The company maintains and manages a state-of-the-art wood processing and export facility at the Port of Bunbury. All of the company's timber is processed at the facility in preparation for export to the company's international markets.

As part of its planning and financial compliance requirements, Bunbury Fibre Exports is required to undertake a volumetric survey of its stockpile at the Port of Bunbury on an annual basis. An accurate stockpile assessment is also required to support its ongoing inventory management processes.

Traditional kinetic surveys

In the past, like most stockpile assessments, the stockpile volumes have been calculated from traditional real time kinetic surveys, requiring surveyors to climb over stockpiles taking a number of spot measurements with conventional GPS equipment. However, this method can be slow, costly and inaccurate due to the limited number of sampling points and the inference of heights between sometimes sparse points. Further, climbing over stockpiles can be physically demanding and hazardous for survey crews and injuries such as sprains and strains have been common.

Volumetric survey of stockpile at the Port of Bunbury: Digital Elevation Model (left) produced from imagery (right) and photogrammetry processing.

Multirotor drone

Terra Drone Australia now undertakes the annual stockpile survey using a multirotor drone. The drone fitted with a multiband GNSS and a calibrated camera is used to take hundreds of downward looking images across the stockpile.
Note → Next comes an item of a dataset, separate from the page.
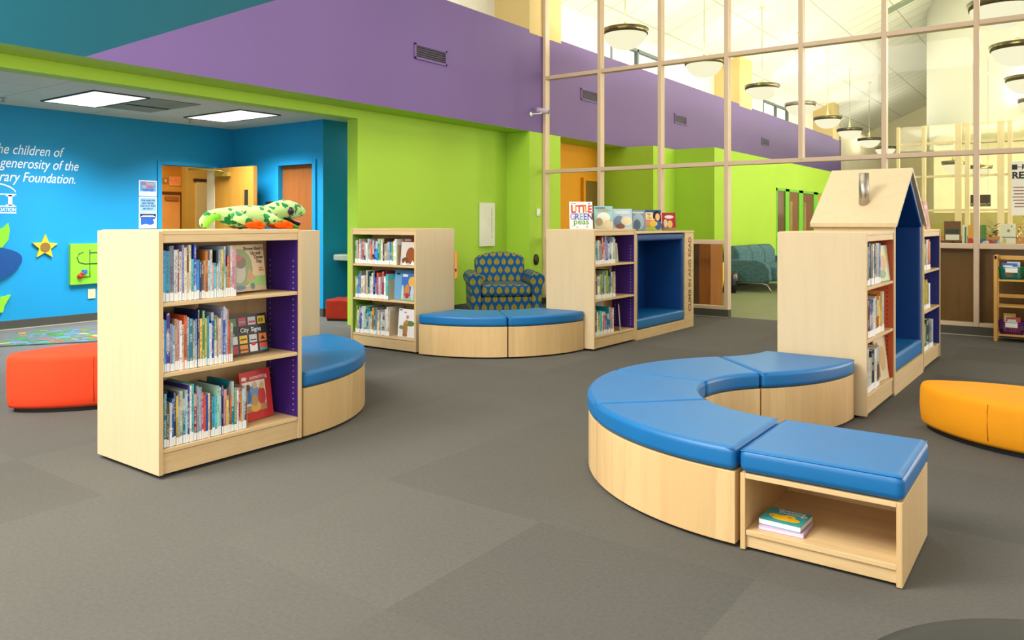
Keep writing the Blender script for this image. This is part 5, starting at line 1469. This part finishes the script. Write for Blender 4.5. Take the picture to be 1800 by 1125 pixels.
sg = thing('flower_pot', 'dark leafy plant between the displayed books behind the glass', 'plant', (-.735, 10.5, .986))
MB().lathe([(.05, 0), (.06, .08), (.055, .08)], (0, 0, 0), 16).build('pot', mat('grey_pot', (120, 130, 134), .5), sg)
m = MB(); r_ = random.Random(8)
for i in range(70):
    a = r_.uniform(0, 2 * PI); el = r_.uniform(.1, 1.4); L_ = r_.uniform(.05, .19)
    c = Vector((math.cos(a) * math.cos(el) * L_ * .6, math.sin(a) * math.cos(el) * L_ * .6, .1 + math.sin(el) * L_))
    d_ = Vector((math.cos(a), math.sin(a), r_.uniform(-.3, .6))).normalized(); u = d_.cross(Vector((0, 0, 1))).normalized()
    q = [c - d_ * .03, c + u * .013, c + d_ * .03, c - u * .013]
    m.add([tuple(p_) for p_ in q], [(0, 1, 2, 3)])
m.build('foliage', mat('deep_green_leaf', (52, 66, 34), .5, .3, 0, .3, 30), sg)
s = thing('plush_toy', 'small white and red toy lying beside the plant behind the glass', 'toy', (-.79, 10.32, .986))
MB().ball((0, 0, .035), (.05, .03, .035), 14, 10).build('body', mat('white_fleece', (232, 222, 210), .9), s); MB().ball((.05, -.01, .04), (.03, .025, .03), 14, 10).build('hat', mat('red_fleece', (196, 40, 44), .9), s)
s = thing('tinsel_tree', 'white tinsel tree with pink baubles and lights behind the glass', 'tree', (-.40, 10.56, .986))
m = MB(); r_ = random.Random(4)
for i in range(420):
    z = r_.uniform(.02, .42); rad = (.44 - z) * .42
    a = r_.uniform(0, 2 * PI); k = r_.uniform(.3, 1)
    c = Vector((math.cos(a) * rad * k, math.sin(a) * rad * k, z)); d_ = Vector((math.cos(a), math.sin(a), -.3)).normalized() * .04; u = Vector((-math.sin(a), math.cos(a), 0)) * .005
    m.add([tuple(c - u), tuple(c + u), tuple(c + d_)], [(0, 1, 2)])
m.build('branches', mat('blush_white_tinsel', (236, 204, 180), .5), s)
MB().lathe([(.03, 0), (.012, .03), (.006, .42)], (0, 0, 0), 10).build('trunk', M['whiteplastic'], s)
m = MB(); m2 = MB()
for i in range(16):
    z = r_.uniform(.05, .36); rad = (.44 - z) * .42; a = r_.uniform(PI, 2 * PI)
    m.ball((math.cos(a) * rad, math.sin(a) * rad, z), .014, 8, 6)
    a = r_.uniform(PI, 2 * PI); z = r_.uniform(.05, .38); rad = (.44 - z) * .43
    m2.ball((math.cos(a) * rad, math.sin(a) * rad, z), .005, 6, 4)
m.build('baubles', mat('rose_bauble', (196, 96, 80), .3), s)['kind'] = 'stuff'
m2.build('fairy_lights', emit('fairy_glow', (255, 236, 190), 3), s)['kind'] = 'stuff'
# desk things farther back
s = thing('display_stand', 'small dark leaflet stand on the desk behind the blue-lined bookcase', 'leaflet stand', (-1.45, 13.25, 0))
MB().box(-.11, .11, 0, .03, .98, 1.28).build('frame', mat('brown_stand', (120, 84, 60), .5), s); MB().box(-.09, .09, -.004, 0, 1.0, 1.08).build('leaflet', M['whiteplastic'], s); MB().box(-.09, .09, -.004, 0, 1.1, 1.16).build('leaflet', mat('dark_teal_leaflet', (50, 76, 70), .5), s)
MB().box(-.02, .02, .03, .06, 0, 1.0).build('post', M['black'], s); MB().box(-.2, .2, -.15, .2, 0, .03).build('base', M['black'], s)
dk = thing('service_desk', 'wooden service desk seen through the glass behind the blue-lined bookcase', 'desk', (-2.2, 13.5, 0))
MB().box(0, .85, 0, .6, 0, .95).build('body', wood('desk_front_wood', (176, 118, 60), .5, .15), dk); MB().box(-.03, .88, -.03, .63, .95, .99).build('top', M['walnut'], dk, bevel=.004)
s = thing('hanging_sign', 'dark brown hanging sign reading checkout', 'sign', (-1.152, 14.0, 1.6))
MB().box(-.135, .135, 0, .012, -.09, .09).build('board', mat('dark_taupe_board', (84, 66, 52), .5), s)
text('lettering', 'CHECKOUT', .052, flat((226, 214, 190)), s, (0, -.002, -.075), (PI / 2, 0, 0), 'CENTER', sx=.9)
for x in (-.1, .1): MB().tube([(x, .006, .09), (x, .006, 2.2)], .002, 5).build('wire', M['steel'], s)
# notice fixed to the glass
s = thing('poster', 'white reading event poster fixed to the glass at the right', 'poster', (-.34, GY - .007, 1.64))
MB().box(-.2, .2, 0, .002, -.3, .29).build('sheet', mat('translucent_white_paper', (238, 234, 214), .7), s)
pk = flat((46, 40, 30))
text('lettering', 'BIG', .078, pk, s, (-.105, -.0015, .2), (PI / 2, 0, 0), 'LEFT', bold=.003); text('lettering', 'READ', .1, pk, s, (-.195, -.0015, .105), (PI / 2, 0, 0), 'LEFT', bold=.004)
MB().box(-.195, -.145, -.0015, 0, .2, .255).build('emblem', pk, s); text('lettering', 'the', .03, pk, s, (-.142, -.0015, .22), (PI / 2, 0, 0), 'LEFT')
m = MB(); r_ = random.Random(3)
for k in range(7): m.box(-.19 + r_.uniform(0, .02), .17 - r_.uniform(0, .03), -.0015, 0, .0 - k * .035, .012 - k * .035)
m.build('book_print', mat('print_rose_brown', (150, 110, 96), .6), s)

# lettering becomes ordinary mesh geometry
bpy.context.view_layer.update()
dg = bpy.context.evaluated_depsgraph_get()
for o in [o for o in sc.objects if o.type == 'FONT']:
    me = bpy.data.meshes.new_from_object(o.evaluated_get(dg))
    me.name = o.name
    n_ = o.name
    new = bpy.data.objects.new('tmp', me); col.objects.link(new)
    new.parent = o.parent; new.location = o.location; new.rotation_euler = o.rotation_euler; new.scale = o.scale
    bpy.data.objects.remove(o)
    new.name = n_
A dense point cloud is computed from the image data using Agisoft Photoscan photogrammetry software. The point cloud is then cleansed of above ground features (conveyors) and noise using geometric filters, before having a high-resolution surface digital elevation model produced. From here a volume accurate to less than 0.5% can be produced.

Terra Drone Australia operations manager added: “This is a real-world example where drones have made a significant improvement to business processes. The vast majority of businesses that stockpile materials such as aggregates or minerals, or in this case wood chips, are now computing volumes from drone surveys”.

Bunbury Fibre Exports operations manager Brett Humble said, “Stockpile survey by Terra Drone is fast, safe, accurate and provides others benefits like a 3D model of the stockpile with such detail that you can clearly see the dozer tracks. It is the future.”

It is estimated that volumetric surveys by drones is up to 60-80% faster than by conventional survey methods.